I want to believe my hopelessness is at least brazenly realistic and impeccably honest.  Being realistic however leaves me tremendously sad. Because I love this earth and all of her fabulous and diverse life. It is such a unique and precious place that we inhabit – the only earth of its’ kind, ever, anywhere, blanketed in the most miraculous life forms. I know that Earth is old and wise and will carry on without us in spite of whatever harms we inflict.  But I have two children, who will face the full magnitude of climate change during their lifetimes. They may not carry on. Their future is among the most unbearable of losses to contemplate.

What has been lost already is no secret and it is not “news” – from climate change induced floods, droughts and wildfires, the pollution of rivers and acidification of oceans, the destruction of forests and wetlands, the demise of island nations and indigenous peoples and cultures, the extinction of species, the dissappearance of the elephants and whales, bird species by the dozens, rare and beautiful plants and animals that simply cannot survive the changes and our abuses.  They are the voiceless ones who have no rights, and will dissappear, largely unnoticed as we thoughtlessly dawdle.

What we are witnessing so far is only the beginning. The IPCC reports to us in dry and technical terms the impacts we face if we fail to take action.  The word IF in that sentence implies hope – there is still a chance that we WILL take action. If? Who? When?

It begs the question: if this new report is really a “wake up call” then how can we get up tomorrow morning and get dressed and go about our business?  Will we carry on just like always, driving to work, shopping and consuming. Flying around the globe eating great piles of meat and burning through energy and materials like there’s no tomorrow?  Even knowing that our kids and all of life will suffer terribly as a result? Will we come home in the evening bleary eyed and yawningly observe the news reports describing how tens of thousands of people and most of the diversity of life on earth is drowning, burning, starving and being painfully displaced.  And will we then turn out the lights, go to bed and do the same thing over again the next morning?

I look around me here in Vermont at the fall colors settling in, at the chickadees and the bluejays coming to the birdfeeder in my yard, at the pace where the turtle laid eggs in the cracks between the fieldstones of our patio, at the garden I have carefully cultivated over the years, and the splendid raspberry patch.
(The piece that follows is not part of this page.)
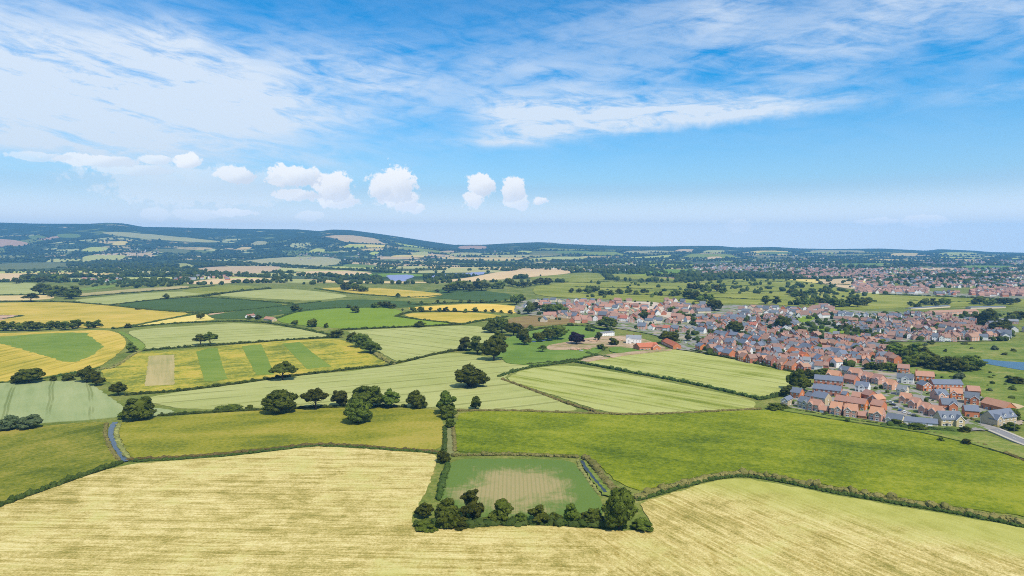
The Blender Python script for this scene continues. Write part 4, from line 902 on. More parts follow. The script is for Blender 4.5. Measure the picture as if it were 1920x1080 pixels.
for a0, b0, a1, b1, n_, h0, h1, lab, grp, dy in GR: grove(a0, b0, a1, b1, n_, h0, h1, lab, grp, dy=dy)
# scrub on the common
for i in range(34):
    x_, y_ = rng.uniform(1700, 1915), rng.uniform(644, 760)
    if 1820 < x_ and 668 < y_ < 702: continue
    if y_ > 705 + (x_ - 1700) * .22 + 5 : continue
    tree_px(x_, y_, rng.uniform(4, 9), rng.uniform(8, 18), 'bush', rng.choice(['leaf', 'leaf_light', 'leaf_grey']), 2, 'low scrub bush on the rough green common', 'bush', 'scrub bushes on the common')

# ------------------------------------------------------------------ hedges
HN = [0]
def hedge(pix, height, width, label, material='hedge_green', gaps=.0, cat='hedge', name='hedge', world=None, ragged=.35):
    P = unproj(smooth_poly(pix, False, 1)) if world is None else world
    Y = P[:, 1].mean(); ds = max(width * .42, Y / 420); P = resample(P, ds, False); it = []
    lib = BUSHY[2] if Y < 480 else BUSHY[3]
    o_ = P.mean(0)
    for p in P:
        if rng.random() < gaps: continue
        V, F = rng.choice(lib); h_ = height * (1 + rng.uniform(-ragged, ragged)) * rng.choice([1, 1, 1, .7, 1.35]); s = (ds * .85 + width * .22) * rng.uniform(.8, 1.25)
        it.append((V, F, (p[0] - o_[0] + rng.uniform(-.15, .15) * width, p[1] - o_[1] + rng.uniform(-.15, .15) * width, p[2] - o_[2] + h_ * .42), (s * rng.uniform(.8, 1.15), s * rng.uniform(.8, 1.15), h_ * .6), rng.uniform(0, 6.28)))
    V, F = merge(it); o = mk(name, mesh_np(name, V, [F], M[material]), None, tuple(o_)); return tag(o, label, cat)
hedge([(-40, 966), (0, 950), (60, 928), (150, 895), (228, 869)], 1.7, 2.4, 'dark green hedge between the straw field and the olive meadow')
hedge([(240, 863), (330, 859), (430, 852), (520, 841), (590, 834), (650, 836), (740, 843), (818, 849)], 1.0, 2.6, 'low green and brown bank behind the straw field', 'hedge_brown')
hedge([(245, 866), (330, 862), (430, 855), (520, 844), (590, 836.5), (650, 838.5), (740, 845), (818, 850.5)], .9, 1.6, 'thin green hedge line in front of the brown bank')
hedge([(1198, 934), (1260, 916), (1330, 897), (1388, 889), (1450, 897), (1560, 920), (1700, 944), (1830, 966), (1990, 1000)], 2.0, 3.2, 'thick brown hedge behind the drilled straw field', 'hedge_brown')
hedge([(1198, 938), (1260, 920), (1330, 900.5), (1387, 892.5), (1450, 900.5), (1560, 924), (1700, 948), (1830, 970), (1990, 1004)], 1.1, 1.8, 'thin green fringe at the foot of the brown hedge')
hedge([(850, 855), (920, 853), (1000, 854), (1080, 858)], 1.2, 2.2, 'pale reeds along the top of the green plot', 'reed')
hedge([(1098, 862), (1112, 870), (1125, 890), (1145, 915), (1160, 925)], 1.6, 3.2, 'pale reeds on the right bank of the narrow ditch', 'reed')
hedge([(1084, 864), (1090, 882), (1104, 902), (1122, 926)], .7, 1.2, 'thin reeds on the left bank of the narrow ditch', 'reed')
hedge([(822, 938), (830, 905), (840, 872)], 1.5, 2.4, 'green hedge down the left side of the green plot')
hedge([(834, 802), (834, 825), (833, 848)], 1.0, 1.8, 'narrow hedge on the left of the grassy track')
hedge([(850, 802), (852, 825), (853, 846)], .8, 1.4, 'narrow hedge on the right of the grassy track', 'hedge_brown')
hedge([(780, 988), (850, 990), (920, 985), (1000, 983), (1080, 986), (1140, 988)], 2.4, 3.5, 'continuous undergrowth beneath the foreground tree row')
hedge([(200, 795), (196, 815), (209, 846), (224, 864)], .8, 1.5, 'grassy fringe on the left bank of the blue stream', 'hedge_brown')
hedge([(223, 796), (217, 815), (224, 836), (240, 860)], 1.0, 2.2, 'reedy fringe on the right bank of the blue stream', 'reed')
hedge([(1078, 679), (1110, 685), (1200, 702), (1300, 720), (1420, 748)], 2.0, 3.0, 'dark hedge dividing the two streaky pale fields')
hedge([(935, 707), (985, 690), (1060, 681), (1078, 678)], 1.8, 2.6, 'dark hedge at the upper left of the streaky field')
hedge([(942, 712), (975, 724), (1010, 737), (1060, 756), (1115, 772)], 1.1, 2.4, 'dull ditch hedge slanting between pale fields', 'hedge_brown')
hedge([(860, 770.5), (960, 770), (1100, 775.5), (1200, 778), (1320, 773), (1425, 767)], .9, 2.6, 'rough low bank above the bright meadow', 'hedge_brown')
hedge([(300, 780), (400, 773), (500, 768), (640, 763), (760, 763)], 1.3, 2.4, 'low hedge running under the row of oaks')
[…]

All of it is gentle and harmonious, buzzing and aglow with thriving life.  Yet all I can think of is how it is all changing and so, so vulnerable. The wind rustling in the trees only reminds me of the relentless dry heat of this past summer and the invasion of an exotic pest – the emerald ash borer – ambassadors of globalization and harbingers of death for the many ash trees on our property. When the heat was intolerable, we sought out swimming holes along the river.  “Our” river. But there was only a murky, algae-laden trickle. No relief. The fish, the otters, the beaver and turtles – all are gone. Where to?

The things I hold most dear – the miraculous diversity of life, the intricacies of ecological balance, the awesome beauty of wild places – all are dwindling away before my eyes. Our kids will not have the unburdened joy that I experienced in my youthful wanderings in the wilds.  I was lucky and grew up riding horses through woodlands and along the beaches of then-rural Long Island. I traveled to Western Australia and spent years among dolphins in a remote Indian Ocean bay. I traveled to Asia to walk among orangutans in the fantastically diverse rainforests.  I hiked in ancient Mayan ruins in Belize searching for spider monkeys, followed by an elusive jaguar. I spent a summer observing Orcas in British Columbia, and spent months hiking in the wilds of Madagascar as part of a biodiversity survey team. I camped on a mountaintop in California watching a pair of courting and nesting peregrine falcons. But all those experiences were at a time that has now gone by.  Those places I experienced have each one been badly degraded, or utterly destroyed. The Orcas are far fewer and endangered, the woodland trails have been shut down and paved over, a road goes through that part of Madagascar now. My heart is sore. And how can it be otherwise? Each time I venture out into the world, away from my little back yard haven, I am yet again dismayed at the degradation, pollution, sprawling development, and loss and dimunition of nature.  Watching this accelerate over the years of my adulthood has hammered away at my soul, made me bitter and tight as I try hard to shield myself from the full awareness and realization of what I am observing.

This latest report from the IPCC is far removed from so personal an account. It is technical jargon, and tidy models based on mysterious hidden and often unfounded assumptions. Numbers and figures are cut and dry – as if it is all controlled and controllable, measured and measurable. Just a matter of making the right choices at the right time, and having the necessary political will to achieve such and such target  But I cannot feel satisfied speaking about the multiple crises we face in technicalities. The floodgates of feeling and emotion are opened wide and the full impact of climate change is, for me, not just words, but something I feel as real pain. It is not fun to know what I have learned, it is not fun to feel hopeless and profoundly sad. But any other response at this point feels utterly insincere.

Yet still, will I keep working and fighting as hard as I possibly can for change? Of course – because there is nothing else more worth doing with the gift of a life on earth.  

Response from Rowan Tilly:

I feel like this too. I have been aware of and acting in response to climate change for 35 years. And watching the Earth’s beautiful mantle slowly falling apart. We are probably reduced to damage limitation. And yet there are so many variables and we dont know what will happen, maybe a miracle. Do miracles happen? Like Rachel Smolker and thousands like her, I will also keep active on climate change. And part of that will be prayer and action as poetry, it will be mourning for and with the cry of the curlew calling out my longing on the wind, it will be celebrating the best and most beautiful aspects of what it is to be human, we have so much beautiful potential that sometimes we fulfil. Humans are my favourite animal. If we are going down, then I want to go down like this: heart open, even if broken.